Mystery solved

| NY Torch

Last week, an item was posted here about Governor Paterson’s somewhat puzzling announcement implying (seemingly) that his 2011-12 budget would result in a $1 billion surplus that he would use to finance a property tax circuit breaker.  “If the governor is saying that the four-year financial plan to be issued with his 2010-11 Executive Budget next week will make up for lost stimulus money, wipe out the entire projected gap and hold recurring spending a full $1 billion below recurring revenues in 2011-12, that’s really something to celebrate,” I wrote.
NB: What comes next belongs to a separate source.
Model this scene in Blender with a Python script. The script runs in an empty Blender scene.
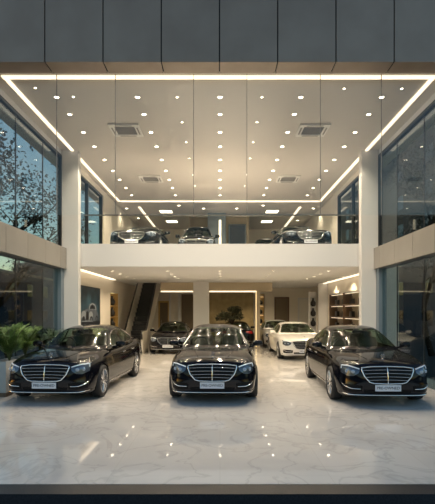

I should have read the fine print: Paterson’s original release said the surplus would be a product of his proposed tax cut “if enacted.”  Of course, the spending cap has not been enacted (not that it would make a difference).  And sure enough, the governor’s newly released 2010-11 Executive Budget does not, in fact, point to a surplus as soon as the year after next.  Quite the contrary: if enacted in its entirety, Paterson’s budget will leave the next governor facing a 2012-13 budget gap of $6.3 billion, which will grow to $10.5 billion in 2012-13 and $12.3 billion in 2013-14.

But the next governor, like the current one, will have the power to enforce a spending cap through use of the constitutional line-item veto.  Just in case Paterson is really interested in the concept.